[start]
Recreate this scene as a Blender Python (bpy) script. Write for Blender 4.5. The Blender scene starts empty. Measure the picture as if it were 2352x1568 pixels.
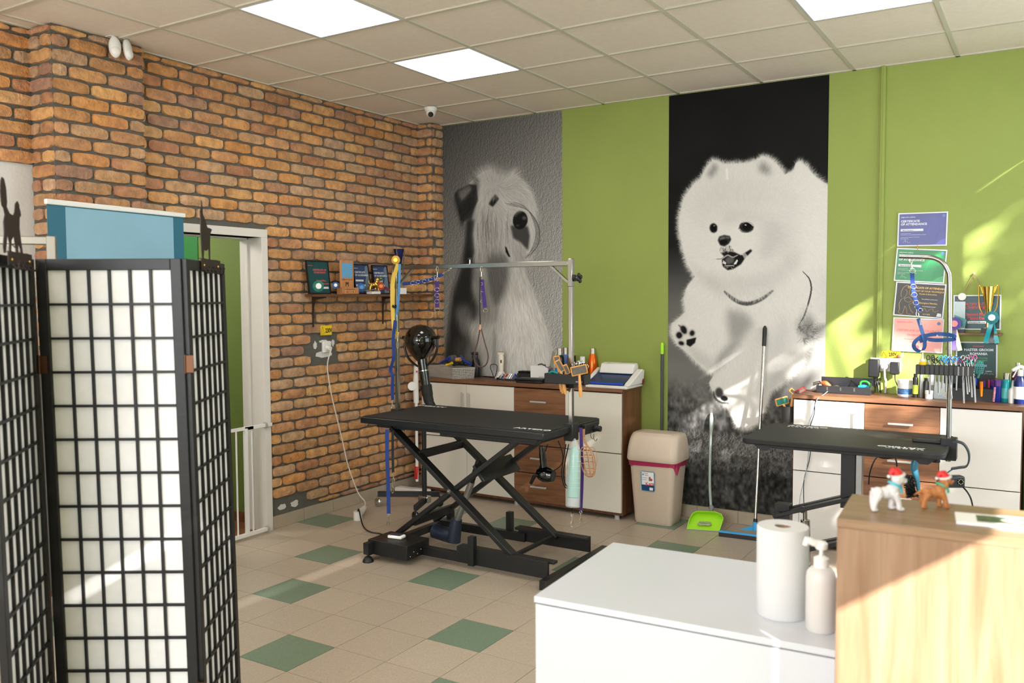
import bpy, bmesh, math, random
import numpy as np
from mathutils import Vector, Matrix, Euler, Quaternion
random.seed(7); rng = np.random.default_rng(7)
S = bpy.context.scene; COL = S.collection
pi = math.pi
def RAD(a): return math.radians(a)
# ------------------------------------------------------------------ camera
F, YAW, PITCH, ROLL = 1983.2, 0.5574, 0.053, -0.0048
CP = Vector((4.608, -6.0236, 1.6335)); H = 3.087
fwd = Vector((-math.sin(YAW)*math.cos(PITCH), math.cos(YAW)*math.cos(PITCH), -math.sin(PITCH)))
rt0 = Vector((math.cos(YAW), math.sin(YAW), 0)); up0 = rt0.cross(fwd)
RT = rt0*math.cos(ROLL)+up0*math.sin(ROLL); UP = -rt0*math.sin(ROLL)+up0*math.cos(ROLL)
cd = bpy.data.cameras.new('camera'); cam = bpy.data.objects.new('camera', cd); COL.objects.link(cam)
cam.matrix_world = Matrix((( RT.x, UP.x, -fwd.x, CP.x), (RT.y, UP.y, -fwd.y, CP.y), (RT.z, UP.z, -fwd.z, CP.z), (0,0,0,1)))
cd.sensor_width = 36; cd.lens = 36*F/2352; cd.clip_start = .05
cd.dof.use_dof = True; cd.dof.focus_distance = 5.2; cd.dof.aperture_fstop = 3.5
S.camera = cam
# ------------------------------------------------------------------ light
S.view_settings.view_transform = 'Standard'; S.view_settings.look = 'None'
S.view_settings.gamma = 1; S.view_settings.exposure = 0.643; S.view_settings.use_curve_mapping = False
w = bpy.data.worlds.new('world'); S.world = w; w.use_nodes = True
w.node_tree.nodes['Background'].inputs[0].default_value = (0.80, 0.90, 1.0, 1); w.node_tree.nodes['Background'].inputs[1].default_value = 1.6
def lamp(kind, name, loc, energy, color=(1,1,1), **k):
    l = bpy.data.lights.new(name, kind); l.energy = energy; l.color = color
    o = bpy.data.objects.new(name, l); COL.objects.link(o); o.location = loc
    for a, b in k.items():
        if a == 'dir': o.rotation_euler = Vector(b).to_track_quat('-Z', 'Y').to_euler()
        else: setattr(l, a, b)
    return o
SUN = Vector((-.79, .62, -.553)).normalized()
lamp('SUN', 'sun', (9, -9, 8), 20.0, (1, .965, .93), dir=SUN, angle=RAD(.6))
# area lamps: sky light at the right window, added room fill behind the camera
lamp('AREA', 'window_daylight_right', (5.55, -1.4, 1.8), 14, (.93, .97, 1), dir=(-1, 0, -.15), shape='RECTANGLE', size=2.0, size_y=1.7)
lamp('AREA', 'window_daylight_front', (3.3, -8.3, 1.95), 140, (.94, .965, 1), dir=(-.05, 1, -.3), shape='RECTANGLE', size=3.6, size_y=1.6)
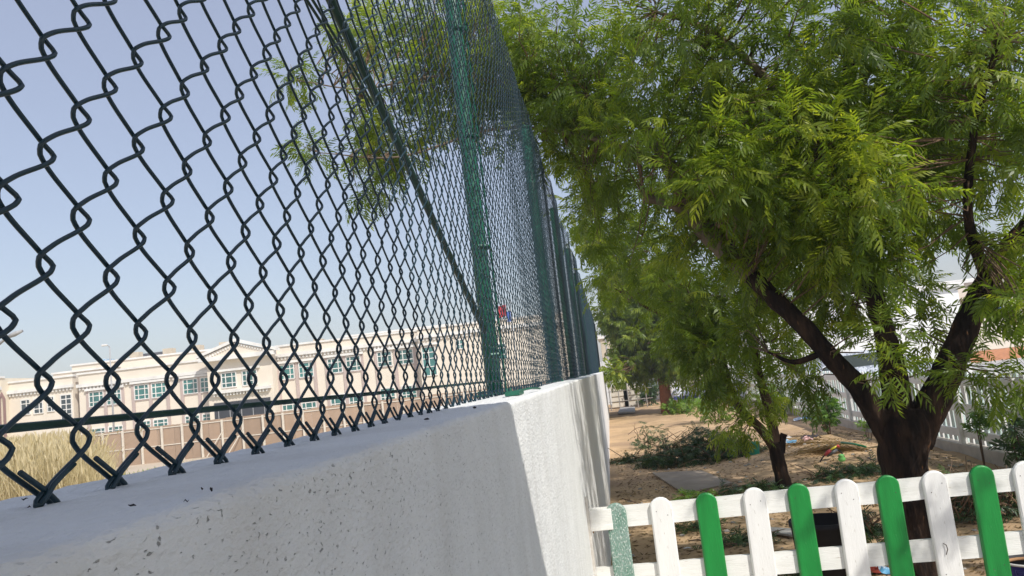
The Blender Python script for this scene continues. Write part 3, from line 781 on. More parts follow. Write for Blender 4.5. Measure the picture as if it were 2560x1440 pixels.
lob2 = [(1850,800,Y2-.3,150,60,1),(1700,760,Y2,150,60,1),(1960,870,Y2-.2,90,26,1),(1790,930,Y2-.3,80,22,1),(1650,640,Y2+.3,140,52,1),(1560,520,Y2+.4,110,30,1),
        (1490,410,Y2+.5,80,16,1),(1880,980,Y2-.3,65,16,1),(1850,1060,Y2,50,9,1),(1930,690,Y2,120,34,1),(1760,850,Y2-.3,110,34,1),(1440,530,Y2+1,60,14,1),(1470,620,Y2+1,60,16,1),(1500,700,Y2+1,60,14,1)]
lob2 += [shade_lobe(2.8,8.2,3.5,1.2,90), shade_lobe(1.6,8.6,3.7,1.2,90), shade_lobe(4.0,7.9,3.7,1.1,70), shade_lobe(2.2,10.2,3.4,1.1,70), shade_lobe(3.3,10.2,3.2,1.1,110), shade_lobe(2.6,10.8,3.7,1.2,100), shade_lobe(4.2,9.6,3.6,1.0,60)]  # lobes added to shade the ground and the brush heap
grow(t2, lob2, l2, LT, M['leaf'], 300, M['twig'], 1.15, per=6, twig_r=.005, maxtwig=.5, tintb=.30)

# --- third, far tree
B3 = aZ(1668, 1032, 0.0); Y3 = B3.y
t3 = thing('neem_tree', 'far tree with reddish trunk and dense rounded crown near the end of the wall', 'tree', B3)
tr = spline([tuple(B3 + Vector((0,0,-.05))) + (.21,), tuple(aY(1663, 985, Y3)) + (.19,), tuple(aY(1655, 930, Y3)) + (.17,), tuple(aY(1640, 880, Y3)) + (.12,)], 5)
b = MB(); b.tube([Vector(q[:3]) - B3 for q in tr], [q[3] for q in tr], 12, rough=.08, rs=5); b.obj('trunk', M['bark_red'], t3, True)
L3 = [[(1652,920,Y3,9),(1610,840,Y3,7),(1570,760,Y3,4)], [(1655,925,Y3,9),(1690,850,Y3,7),(1720,770,Y3,4)], [(1650,910,Y3,8),(1650,800,Y3,6),(1640,700,Y3,3)]]
l3 = add_limbs(t3, L3, M['bark_red'], B3, 8)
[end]
## What you will do
Output exactly the lines running from the line containing "The Blender Python" through the line containing "twig_r=.005, maxtwig=.5, tintb=.30)", and only those lines.

## Response for this exercise
The Blender Python script for this scene continues. Write part 3, from line 781 on. More parts follow. Write for Blender 4.5. Measure the picture as if it were 2560x1440 pixels.
lob2 = [(1850,800,Y2-.3,150,60,1),(1700,760,Y2,150,60,1),(1960,870,Y2-.2,90,26,1),(1790,930,Y2-.3,80,22,1),(1650,640,Y2+.3,140,52,1),(1560,520,Y2+.4,110,30,1),
        (1490,410,Y2+.5,80,16,1),(1880,980,Y2-.3,65,16,1),(1850,1060,Y2,50,9,1),(1930,690,Y2,120,34,1),(1760,850,Y2-.3,110,34,1),(1440,530,Y2+1,60,14,1),(1470,620,Y2+1,60,16,1),(1500,700,Y2+1,60,14,1)]
lob2 += [shade_lobe(2.8,8.2,3.5,1.2,90), shade_lobe(1.6,8.6,3.7,1.2,90), shade_lobe(4.0,7.9,3.7,1.1,70), shade_lobe(2.2,10.2,3.4,1.1,70), shade_lobe(3.3,10.2,3.2,1.1,110), shade_lobe(2.6,10.8,3.7,1.2,100), shade_lobe(4.2,9.6,3.6,1.0,60)]  # lobes added to shade the ground and the brush heap
grow(t2, lob2, l2, LT, M['leaf'], 300, M['twig'], 1.15, per=6, twig_r=.005, maxtwig=.5, tintb=.30)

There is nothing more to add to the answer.